• _Problem description_:
Only the number is needed: how many lines contain the word "pixels"?

• _Source excerpt_:
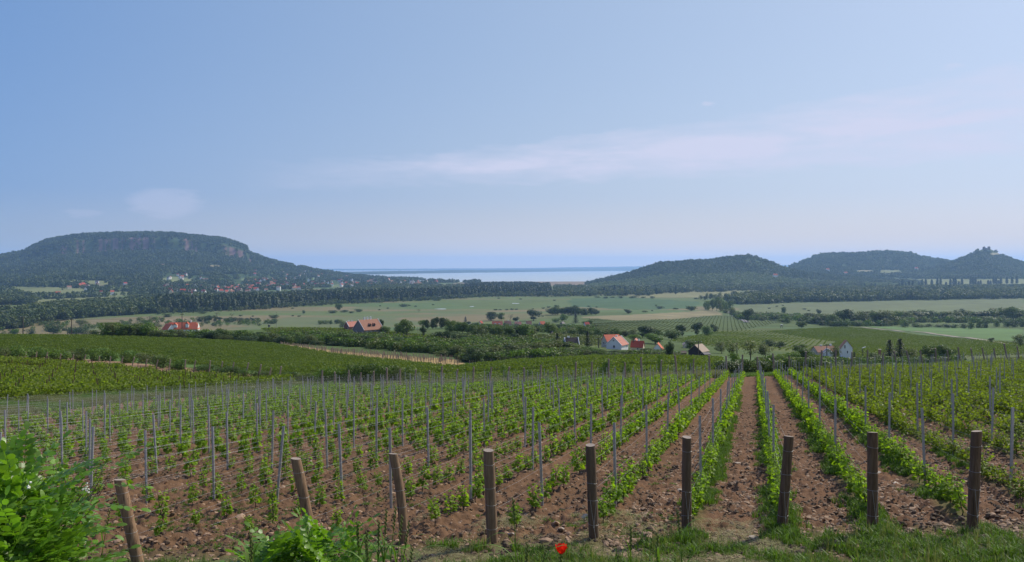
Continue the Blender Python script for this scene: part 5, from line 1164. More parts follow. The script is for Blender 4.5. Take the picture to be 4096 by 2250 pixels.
mead = [(838, 788, 26), (866, 786, 22), (884, 788, 16), (903, 785, 26), (1014, 772, 26), (976, 777, 9), (1045, 772, 10), (1030, 770, 9), (1018, 758, 13), (1032, 758, 12), (1058, 757, 20), (1098, 757, 28), (1090, 753, 12), (1090, 768, 8), (1000, 757, 8), (1047, 755, 8), (1063, 751, 9), (956, 771, 6), (955, 781, 8), (820, 767, 8), (737, 777, 9), (1247, 781, 13), (1258, 781, 10), (1275, 781, 12), (1287, 780, 13), (1299, 780, 11), (632, 803, 10), (647, 803, 12), (690, 800, 30), (736, 796, 8), (752, 797, 11), (419, 798, 30), (512, 789, 20), (486, 788, 6), (605, 796, 12), (636, 797, 8), (1700, 779, 16), (1660, 777, 24), (1650, 770, 8), (1623, 786, 16), (1640, 783, 8), (1752, 753, 14), (1500, 774, 8), (1480, 772, 10), (2023, 779, 12), (2035, 783, 10), (1935, 777, 10), (1955, 772, 10), (1970, 770, 8), (1367, 777, 12), (1380, 775, 14), (1400, 772, 16), (1340, 779, 8), (1255, 752, 8), (1208, 749, 10), (1310, 754, 10), (1395, 757, 10), (1365, 797, 8)]
mead.sort()
for i, (X, Y, w_) in enumerate(mead):
    tree('darkshrub', X, Y, Y-max(2.6, w_*.26), w_, None, f'low dark meadow bush, {ordinal(i+1)} from the left of those dotted over the plain', 'low bushes dotted over the plain')
belt(['limeshrub', 'olive', 'shrub', 'limeshrub'], [(-20, 906), (260, 908), (430, 928), (640, 950), (740, 960)], [(-20, 876), (100, 876), (180, 884), (230, 870), (270, 884), (360, 890), (420, 902), (520, 922), (640, 930), (740, 942)], 26, 'between earth track and hillside vineyard', 'bushes along the earth track', 38)
belt(['limeshrub', 'shrub', 'olive'], [(750, 966), (900, 968), (1030, 964)], [(750, 946), (850, 928), (900, 920), (950, 914), (1030, 930)], 13, 'below the hillside vineyard', 'bushes below the hillside vineyard', 40)
belt(['darkshrub', 'darkshrub', 'shrub'], [(1812, 101), (1960, 103)], [(1812, 908), (1900, 910), (1960, 914)], 9, 'at the far end of the bare lane', 'leafy bushes beyond the bare lane', 46, True)
belt(['limeshrub', 'shrub', 'lime'], [(1960, 108), (2110, 108)], [(1960, 905), (2050, 898), (2110, 912)], 7, 'beyond the rows right of the bare lane', 'light bushes beyond the right rows', 44, True)
for X, Yt, w_, lab in ((1268, 922, 26, 'small lime green bush by the far posts left of centre'), (1523, 906, 34, 'lime green bush behind the far posts in the middle'), (1576, 908, 26, 'second lime green bush behind the far posts in the middle'), (1660, 896, 15, 'slim lime green sapling in the rounded vineyard'), (1738, 903, 16, 'slim sapling right of the first one'), (1228, 925, 20, 'dark small bush beyond the far posts'), (1330, 930, 22, 'low bush beyond the far posts left of the lime bushes')):
    tree('limeshrub', X, 0, Yt, w_, 98, lab, 'saplings beyond the far posts')
belt(['olive', 'shrub'], [(2410, 122), (2620, 128)], [(2410, 912), (2620, 903)], 7, 'on the bank beyond the far right posts', 'bushes beyond the right posts', 30, True)

# ------------------------------------------------------------------ tracks, puddles
def strip(name, pts, wid, colr_, lift=.12):
    P = [at(*p) for p in pts]; Q = []
    for a, b in zip(P[:-1], P[1:]):
        for i in range(24): Q.append(a.lerp(b, i/24))
    Q.append(P[-1]); V = []
    for i, p in enumerate(Q):
        d = (Q[min(i+1, len(Q)-1)]-Q[max(0, i-1)]); d.z = 0; d.normalize(); s = Vector((-d.y, d.x, 0))*wid/2
        for q in (p-s, p+s): V.append((q.x, q.y, float(land(np.array([q.x]), np.array([q.y]))[0])+lift))
    me = np_mesh(name, np.array(V), grid_faces(len(Q), 2), [MATS['land']], colors=np.tile(colr_, (len(V), 1)), smooth=True); tag(link(name, me), kind='structure')
strip('track', [(2165, 824), (2250, 832), (2400, 848), (2480, 858), (2600, 872)], 5, (.30, .26, .20), .35)
strip('road', [(1826, 782), (1840, 790), (1858, 800), (1880, 812)], 8, (.24, .22, .22), .3)
strip('path', [(1400, 842), (1440, 834), (1480, 824), (1500, 818)], 4, (.36, .31, .22), .3)
strip('farm_track', [(1000, 850), (1060, 846), (1130, 850)], 3, (.34, .30, .2), .2)
def puddle(X, Y, w_, hpx):
    p = at(X, Y); a = px(0, w_, p.y)/2; b = p.y*p.y/(-p.z*F)*hpx/2
    vs = [(p.x+math.cos(t)*a*(1+.25*math.sin(3*t+X)), p.y+math.sin(t)*b*(1+.3*math.sin(2*t+X)), p.z+.25) for t in [i*6.2832/28 for i in range(28)]]
    me = bpy.data.meshes.new('puddle'); me.from_pydata(vs, [], [tuple(range(28))]); me.materials.append(MATS['water']); me.update(); return link('pond', me)
for X, Y, w_, h_, lab in ((1110, 778, 30, 1.4, 'long shallow pool on the meadow left of centre'), (1187, 772, 12, 1.2, 'small shallow pool between the two larger ones'), (1296, 764, 18, 1.8, 'shallow pale pool on the green meadow right of centre')):
    tag(puddle(X, Y, w_, h_), lab, 'pool', 'shallow pools on the meadow')

# ------------------------------------------------------------------ houses
def gable(mb, L, W_, hw, hr, mi=0):
    a, b = L/2, W_/2; vs = [(-a, -b, -1), (-a, b, -1), (-a, b, hw), (-a, 0, hw+hr), (-a, -b, hw), (a, -b, -1), (a, b, -1), (a, b, hw), (a, 0, hw+hr), (a, -b, hw)]
    mb.add(vs, [(0, 4, 3, 2, 1), (5, 6, 7, 8, 9), (0, 5, 9, 4), (1, 2, 7, 6)], mi)
def roofm(mb, L, W_, hw, hr, ov=.35, th=.16, mi=0, hip=0):
    a, b = L/2+ov*.6, W_/2+ov; sl = hr/(W_/2)
    for s in (-1, 1):
        e = hw-ov*sl+.03; top_ = hw+hr+.03; A = a-hip
        vs = [(-a, s*b, e), (a, s*b, e), (A, 0, top_), (-A, 0, top_), (-a, s*b, e+th), (a, s*b, e+th), (A, 0, top_+th), (-A, 0, top_+th)]
        mb.add(vs, [(0, 1, 2, 3), (4, 7, 6, 5), (0, 4, 5, 1), (1, 5, 6, 2), (3, 2, 6, 7), (0, 3, 7, 4)], mi)
    if hip:
        for s in (-1, 1): mb.add([(s*a, -b, hw-ov*sl+.03+th), (s*a, b, hw-ov*sl+.03+th), (s*(a-hip), 0, hw+hr+.03+th)], [(0, 1, 2)], mi)
def house(X, Yb, Lp, Wp, Hp, Rp, rz, wall, roof, label, group, name='house', verge=False, chim=(), wins=(), doors=(), dorm=(), d=None, hip=0):
    """sizes in pixels of the photograph at the house's distance"""
    p = at(X, Yb) if d is None else atd(X, d); u = p.y/F; L, W_, hw, hr = Lp*u, Wp*u, Hp*u, Rp*u
    t = empty(name, p, rz); tag(t, label, 'house', group)
    mb = MB(); gable(mb, L, W_, hw, hr); link('wall', mb.mesh('wall', [MATS[wall]]), t)
    mb = MB(); roofm(mb, L, W_, hw, hr, hip=hip*u); rf = link('roof', mb.mesh('roof', [MATS[roof]]), t)
    if verge:
        for s in (-1, 1):
            mb = MB()
            for q in (-1, 1):
                a = Vector((s*(L/2+.12), q*(W_/2+.3), hw-.1)); b = Vector((s*(L/2+.12), 0, hw+hr+.28)); mb.tube([a, b], .17, 4)
            link('verge', mb.mesh('verge', [MATS['white_paint']]), rf)
    for (cx, cy, ch) in chim:
        mb = MB(); z0 = hw+hr*(1-abs(cy)*2); mb.box((cx*L, cy*W_, z0+ch*u*.4), (.75, .6, ch*u+.8)); mb.box((cx*L, cy*W_, z0+ch*u*.9+.42), (.9, .75, .14)); link('chimney', mb.mesh('chimney', [MATS['white_wall']]), rf)
    for (side, s, zc, ww, wh) in wins:         # side: 'g-','g+' gable ends, 'f-','f+' long sides
        w2, h2 = ww*u, wh*u; zz_ = zc*u
        if side[0] == 'g': sg = -1 if side[1] == '-' else 1; c = (sg*(L/2), s*W_, zz_); fr = (.16, w2+.2, h2+.2); pn = (.20, w2, h2)
        else: sg = -1 if side[1] == '-' else 1; c = (s*L, sg*(W_/2), zz_); fr = (w2+.2, .16, h2+.2); pn = (w2, .20, h2)
        mb = MB(); mb.box(c, fr); wd = link('window', mb.mesh('window', [MATS['white_paint']]), t); mb = MB(); mb.box(c, pn); link('pane', mb.mesh('pane', [MATS['dark_glass']]), wd)
    for (side, s, ww, wh) in doors:
        sg = -1 if side[1] == '-' else 1; c = (sg*L/2, s*W_, wh*u/2) if side[0] == 'g' else (s*L, sg*W_/2, wh*u/2); sz_ = (.18, ww*u, wh*u) if side[0] == 'g' else (ww*u, .18, wh*u)
        mb = MB(); mb.box(c, sz_); link('door', mb.mesh('door', [MATS['timber_dark']]), t)
    for (sx, sg, dl, dw, dh) in dorm:            # dormers on the slope at side sg
        mb = MB(); l2, w2, h2 = dl*u, dw*u, dh*u; zb = hw+hr*.35; yc = sg*W_*.30
        mb.box((sx*L, yc, zb+h2*.3), (w2, l2, h2)); dm = link('dormer', mb.mesh('dormer', [MATS['timber_dark'] if roof != 'roof_orange' else MATS['white_wall']]), rf)
        mb = MB(); a = w2/2+.25
        for s in (-1, 1): mb.add([(sx*L+s*a, yc-l2/2-.3, zb+h2*.62), (sx*L+s*a, yc+l2/2+.3, zb+h2*.62), (sx*L, yc+l2/2+.3, zb+h2*1.35), (sx*L, yc-l2/2-.3, zb+h2*1.35)], [(0, 1, 2, 3)])
        dr = link('dormer_roof', mb.mesh('dormer_roof', [MATS[roof]]), rf)
    return t
HG = 'houses below the vineyards'
house(1553, 884, 46, 40, 13, 18, R(60), 'white_wall', 'roof_pink', 'white gabled house with a pale orange roof and white edges, behind the garden trees', HG, verge=True, chim=[(.12, .10, 5)], wins=[('g-', -.02, 9, 4.5, 5.5), ('g-', .02, 24, 2.5, 3), ('f-', .3, 8, 4, 4)], name='white_house', d=325)
house(1538, 878, 40, 34, 18, 14, R(18), 'cream_wall', 'roof_orange', 'cream-walled wing with an orange roof behind the white house', HG, wins=[('g-', .05, 12, 4, 5), ('g-', -.2, 12, 3, 5)], d=345, name='house_wing')
house(1437, 884, 34, 30, 4, 24, R(12), 'cream_wall', 'roof_brown', 'steep dark-roofed cabin with a white-edged gable left of the white house', HG, verge=True, chim=[(-.2, .05, 4)], wins=[('g+', .05, 14, 5, 5), ('g+', -.15, 6, 4, 6)], doors=[('g+', .12, 4, 8)], d=300, name='cabin')
house(1604, 884, 30, 24, 10, 13, R(-20), 'cream_wall', 'roof_red', 'red-roofed house between the white house and the evergreen', HG, chim=[(.1, .05, 4)], wins=[('f-', .1, 5, 3, 4)], d=330)
house(1599, 880, 22, 18, 14, 11, R(70), 'white_wall', 'roof_pink', 'small pink roof rising behind the red-roofed house', HG, d=350)
house(1655, 892, 34, 24, 10, 14, R(75), 'white_wall', 'roof_orange', 'orange roof slope half hidden by the trees left of the evergreen', HG, d=285)
house(1728, 872, 24, 18, 8, 8, R(80), 'cream_wall', 'roof_pink', 'small gabled house peeping out of the trees above the barn', HG, verge=True, d=390)
house(1757, 910, 38, 36, 13, 15, R(50), 'timber_dark', 'roof_tan', 'old dark timber barn with a pale tan roof and low porch', HG, doors=[('g-', .05, 7, 10)], wins=[('f-', .3, 6, 4, 4)], d=262, name='barn')
house(1775, 910, 16, 14, 8, 3, R(20), 'timber_dark', 'roof_grey', 'low lean-to shed attached at the right end of the barn', HG, d=246, name='shed')
house(1716, 908, 16, 12, 7, 3, R(10), 'timber_dark', 'roof_brown', 'low rusty shed just left of the barn', HG, d=256, name='shed')
house(2072, 896, 56, 30, 12, 12, R(15), 'cream_wall', 'roof_terracotta', 'long brownish red roof low behind the trees right of the barn', HG, chim=[(.4, .1, 5), (-.1, .1, 4)], wins=[('f-', .1, 6, 3, 4)], d=330)
house(2082, 898, 18, 20, 12, 9, R(80), 'white_wall', 'roof_grey', 'small white-edged grey roof in front of the long red roof', HG, verge=True, d=305)
house(2128, 925, 24, 26, 28, 17, R(78), 'white_wall', 'roof_terracotta', 'tall narrow white gable house with two slit windows behind the far posts', HG, wins=[('g-', .18, 30, 2.4, 8), ('g-', -.05, 17, 2.4, 6)], d=300, name='narrow_white_house')
house(926, 840, 60, 46, 12, 23, R(48), 'stone_wall', 'roof_terracotta', 'long grey stone house with a steep tiled roof and three white chimneys', HG, verge=True, chim=[(-.18, .02, 6), (-.02, .02, 6), (.14, .02, 6)], wins=[('f-', -.36, 6, 3, 5), ('f-', -.15, 6, 3, 5), ('f-', .1, 6, 3, 5), ('g-', .2, 6, 3, 4)], doors=[('f-', -.05, 3, 8)], dorm=[(-.12, -1, 7, 6, 5), (.10, -1, 7, 6, 5)], d=415, name='stone_house')
house(886, 832, 32, 27, 11, 11, R(40), 'brick', 'roof_pink', 'brick barn with a pink tiled roof left of the stone house', HG, verge=True, chim=[(-.3, .05, 3), (.0, .05, 3)], doors=[('g-', .05, 4, 8)], wins=[('g-', -.25, 6, 3.2, 4)], d=440, name='brick_barn')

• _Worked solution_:
2